Select Committee on European Union Written Evidence


Memorandum by the TUC

  Many apologies for the lateness of this response to your request for the TUC's views about the implications for social and employment policy of the Treaty's content relating to the European Charter of Fundamental Rights (ECFR) and the associated clarification protocol which mentions the UK.

  The TUC is the national trade union centre for Great Britain. We represent people at work, especially through our 59 affiliated unions and their 6.5 million members.

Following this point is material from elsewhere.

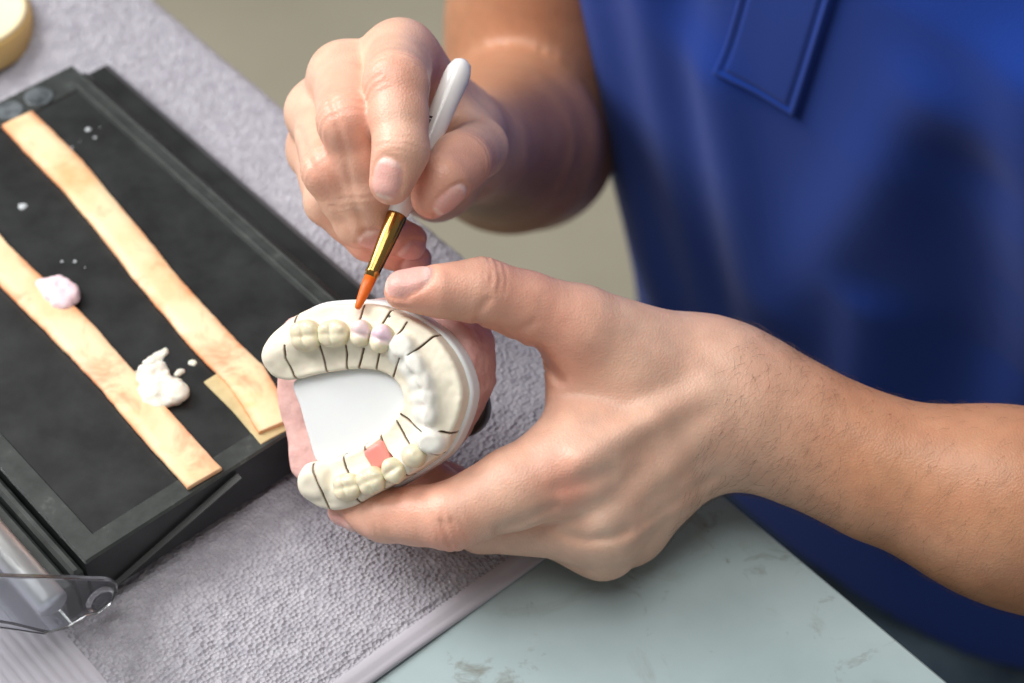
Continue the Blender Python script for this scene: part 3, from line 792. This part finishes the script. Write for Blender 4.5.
# skin folds and valleys: polylines seen on the back of the hand, (x, y) pixel, mean depth, depth of fold, half width (mm)
GROOVE = [([(498, 530), (528, 518), (555, 506)], 652, 1.2, 1.6), ([(558, 489), (580, 484), (608, 474)], 649, 1.0, 3.0), ([(564, 534), (587, 541), (614, 537), (626, 530)], 664, 1.1, 1.8),
 ([(624, 536), (658, 513), (684, 495), (718, 474)], 668, .9, 2.4), ([(628, 552), (668, 520)], 676, .6, 1.6), ([(477, 326), (478, 312), (488, 300)], 645, .9, 1.3),
 ([(534, 350), (548, 366), (560, 380)], 660, 1.6, 1.8), ([(516, 344), (520, 330), (534, 322)], 650, .5, 1.4), ([(441, 522), (444, 534), (450, 545)], 647, .6, 1.0), ([(453, 521), (460, 528), (466, 538)], 647, .5, 1.0),
 ([(447, 524), (452, 536), (457, 545)], 647, .45, .9), ([(640, 330), (700, 352), (735, 372)], 662, .6, 4), ([(488, 262), (492, 276), (488, 290)], 644, .3, .9), ([(496, 262), (501, 277), (497, 292)], 644, .3, .9),
 ([(504, 266), (508, 280), (503, 294)], 645, .25, .9), ([(332, 100), (345, 150), (352, 190), (366, 238)], 655, .7, 1.3), ([(300, 130), (312, 165), (335, 205), (352, 235)], 668, .7, 1.3)]
GROOVE = [(np.array([P(x, y, dp) for x, y in ln]), dp, a, w) for ln, dp, a, w in GROOVE]
# nails: centre, along, dorsal, half length, half width
NAILS = []
def nail(H, key, dors, hl, hw, r_off, shift=0.0):
    a, b = P(*H[key][0][:3]), P(*H[key][1][:3]); ax = nrm(a - b); dn = nrm(dors - ax * (dors @ ax))
    NAILS.append((a + dn * r_off + ax * shift, ax, dn, np.cross(ax, dn), hl, hw))
nail(LH, 'thumb', nrm(UP * .75 + VIEW * .62), 8.2, 5.9, 6.0, -1.0)
nail(RH, 'index', nrm(VIEW - .25 * RT), 6.6, 4.9, 6.6, -.6)
nail(RH, 'thumb', nrm(RT * .92 + VIEW * .40), 6.4, 4.8, 6.7, -2.0)
nail(RH, 'middle', nrm(VIEW - .5 * RT), 6, 4.6, 6.2, 0)
nail(RH, 'little', nrm(VIEW - .55 * UP), 5.6, 4.2, 5.2, 0)
nail(RH, 'ring', nrm(VIEW - .7 * UP), 5.6, 4.5, 6.0, 0)
nail(LH, 'index', nrm(-UP * .8 + VIEW * .35), 6.4, 4.8, 6.0, 0)

# torso in bench frame
PLC = toB(P(751, 94, 800))
UC = PLC[0] + 0.0
print('placket bench coords', PLC, 'elbow R', toB(EL_R))
TZ = np.array([-420, -330, -240, -150, -60, 40, 130, 200, 250, 290])
TF = np.array([226, 208, 190, 168, 152, 134, 122, 126, 150, 185.])          # front v
TA = np.array([172, 178, 172, 168, 174, 200, 220, 228, 190, 70.])           # half width
TB = np.array([120, 125, 120, 116, 112, 112, 112, 105, 85, 60.])            # half depth
def torso_sd(p, grow=0.0):
    q = p - Q0; z = q[:, 2]; u = q @ UV - UC - .16 * (np.clip(z, -60, 200) - 40); v = q @ VV
    zc = np.clip(z, TZ[0], TZ[-1])
    a = np.interp(zc, TZ, TA) + grow; b = np.interp(zc, TZ, TB) + grow; f0 = np.interp(zc, TZ, TF)
    vc = f0 + np.interp(zc, TZ, TB)
    k = ((np.abs(u) / a) ** 2.3 + (np.abs(v - vc) / b) ** 2.3) ** (1 / 2.3)
    d = (k - 1) * np.minimum(a, b) * .9
    return smax(d, np.maximum(z - TZ[-1], TZ[0] - z), 20)
SHR = B(UC - 185, 225, 215); SHL = B(UC + 185, 225, 215)
ELB_L = P(1010, 503, 686) + nrm(P(1010, 503, 686) - P(750, 415, 690)) * 150
ELB_L = ELB_L + ZV * -10
NECK0, NECK1 = B(UC, 235, 240), B(UC, 215, 360)
W_R = P(466, 148, 768)
armR = [(W_R * .9 + EL_R * .1, 23), ((W_R * .75 + EL_R * .25), 27), ((W_R * .35 + EL_R * .65), 41), (EL_R, 44), ((EL_R * .80 + SHR * .20) - VV * 1, 46), ((EL_R * .5 + SHR * .5) - VV * 1, 49), (SHR, 56)]
armR_c = ([a for a, r in armR], [r for a, r in armR])
fa = P(1010, 503, 686)
armL_c = ([fa, ELB_L, (ELB_L + SHL) / 2, SHL], [31, 38, 46, 56])
HIPL, HIPR = B(UC + 88, 330, -438), B(UC - 88, 330, -438)
KNL, KNR = B(UC + 110, -60, -436), B(UC - 110, -60, -436)

def near(p, pts, R):
    lo = pts.min(0) - R; hi = pts.max(0) + R
    a = p.min(0); b = p.max(0)
    return bool(np.all(a < hi) and np.all(b > lo))
def hand_sd(p, F, Pm, kb=9.0, kp=8):
    palm = None
    for ch in Pm:
        s = chain_sd(p, ch); palm = s if palm is None else smin(palm, s, kp)
    d = None
    for k, ch in F.items():
        s = chain_sd(p, ch)
        d = s if d is None else smin(d, s, 1.6)
    return smin(d, palm, kb)
def details(p, d):
    m = np.abs(d) < 4
    if not m.any(): return d
    q = p[m]; add = np.zeros(len(q))
    for c, a, dn, amp, lam, wid, r in CREASES:
        w = q - c; s = w @ a
        sel = np.abs(s) < wid * 2.2
        if not sel.any(): continue
        L = np.sqrt((w * w).sum(1)); dors = sstep(.1, .7, (w @ dn) / np.maximum(L, 1e-6)) * (L < r * 2.2)
        wob = hash_noise(q, 3.5, 9) * 1.6
        add += amp * (.5 - .5 * np.cos(2 * np.pi * (s + wob) / lam)) * np.exp(-(s / wid) ** 2) * dors
    for c, ax, dn, sd, hl, hw in NAILS:
        w = q - c; x = w @ ax; y = w @ sd; z = w @ dn
        sel = (np.abs(x) < hl + 3) & (np.abs(y) < hw + 3) & (np.abs(z) < 6)
        if not sel.any(): continue
        k = ((np.abs(x) / hl) ** 2.6 + (np.abs(y) / hw) ** 2.6) ** (1 / 2.6)
        add += np.where(sel, .75 * np.exp(-((k - 1.0) * hw / .75) ** 2) - .15 * sstep(1.0, .85, k), 0)
    xr = (q - CAM) @ RT; xu = (q - CAM) @ UP; xf = (q - CAM) @ FWD
    for ln, dp, a, w in GROOVE:
        l2 = np.stack([(ln - CAM) @ RT / dp, (ln - CAM) @ UP / dp], 1) * dp
        q2 = np.stack([xr / xf, xu / xf], 1) * dp
        sel = (np.abs(xf - dp) < (16 if a < 3 else 60)) & (q2[:, 0] > l2[:, 0].min() - 3 * w) & (q2[:, 0] < l2[:, 0].max() + 3 * w) & (q2[:, 1] > l2[:, 1].min() - 3 * w) & (q2[:, 1] < l2[:, 1].max() + 3 * w)
        if sel.any(): add[sel] += a * np.exp(-(line_d(q2[sel], l2) / w) ** 2)
    d = d.copy(); d[m] += add
    return d
def body_sd(p):
    d = np.full(len(p), 300.0)
    if near(p, PTS_ALL_L, 60):
        h = hand_sd(p, LF, LP)
        for ch in LT: h = smin(h, chain_sd(p, ch), 7)
        d = smin(d, h, 14)
    allL = np.concatenate([np.array(ch[0]) for ch in LA] )
    if near(p, allL, 80):
        a = None
        for ch in LA:
            s = chain_sd(p, ch); a = s if a is None else smin(a, s, 26)
        d = smin(d, a, 16)
    if near(p, np.array(armL_c[0]), 130): d = smin(d, chain_sd(p, armL_c), 20)
    if near(p, PTS_ALL_R, 60): d = smin(d, hand_sd(p, RF, RP, 9.0, 9), 14)
    if near(p, np.array(armR_c[0]), 130):
        a = None
        for i in range(len(armR_c[0]) - 1):
            s = seg(p, armR_c[0][i], armR_c[0][i + 1], armR_c[1][i], armR_c[1][i + 1]); a = s if a is None else smin(a, s, 1.0 if i < 2 else 6)
        d = smin(d, a, 13)
    t = torso_sd(p, -22)
    d = smin(d, t, 14)
    d = smin(d, seg(p, NECK0, NECK1, 58, 52), 20)
    d = smin(d, seg(p, HIPL, KNL, 72, 52), 10); d = smin(d, seg(p, HIPR, KNR, 72, 52), 10)
    d = details(p, d)
    return d
hp = np.concatenate([PTS_ALL_L, PTS_ALL_R])
lo, hi = hp.min(0) - 14, hp.max(0) + 14
hi[0] = P(830, 430, 690)[0]
allp = np.array([SHR, SHL, EL_R, ELB_L, NECK1, B(UC + 170, 450, -420), B(UC - 170, 450, -420), KNL, KNR])
alo, ahi = allp.min(0) - 90, allp.max(0) + 90
FINE = .8
X = axis_grid(alo[0], ahi[0], (lo[0], hi[0]), FINE, 3.2); Y = axis_grid(alo[1], ahi[1], (lo[1], hi[1]), FINE, 3.2); Z = axis_grid(alo[2], ahi[2], (lo[2], hi[2]), FINE, 3.2)
import time; t0 = time.time()
BV, BF = surface_nets(body_sd, X, Y, Z)
print('BODY', X.shape, Y.shape, Z.shape, len(BV), 'verts', round(time.time() - t0, 1), 's')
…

  The TUC strongly supports the European Charter of Fundamental Rights which was originally adopted in Nice in 2000, and to which the UK is a signatory. We believe that the Charter sets out what would be generally regarded as the human rights which people in Europe have a right to expect, and is in accord with the UN Declaration on Human Rights, the European Convention on Human Rights and, with specific reference to workplace rights, the core labour conventions of the International Labour Organisation. We have supported the campaigns of the European Trade Union Confederation, of which the TUC is an affiliate, to have the European Charter included in the EU Reform Treaty with legally binding effect, and we welcome the decision of the Council of Ministers to do so.

  Our concerns therefore relate to the associated clarification protocol, which we understand relates specifically only to Chapter 4 of the European Charter of Fundamental Rights. We understand that the purpose of the protocol is to ensure that the inclusion of the Charter in the EU Reform Treaty will not allow the European Court of Justice to add to existing UK laws by extrapolating from the rights set out in Chapter 4 of the European Charter.

  The TUC has two principal concerns on how the Protocol will operate, although of course ultimately this will be determined by the Courts. Firstly, the TUC is concerned that the Protocol may hinder the use of the European Court of Justice to ensure access to existing EU based workers' rights. It has been the experience of unions in the past that many rights which we believe to be set down in legislation can only be obtained in practice through the use of the courts. In recent years, the ECJ has drawn on the existing Charter when interpreting EU employment directives. We would consider it unacceptable for the protocol to restrict that use of the European Court of Justice in the future.

  Secondly the TUC are concerned that the protocol could prevent UK citizens from using the European Court of Justice to obtain the same rights at work as citizens in other EU countries, and that the difference in rights thus provided to British workers and other EU workers would inevitably widen over time.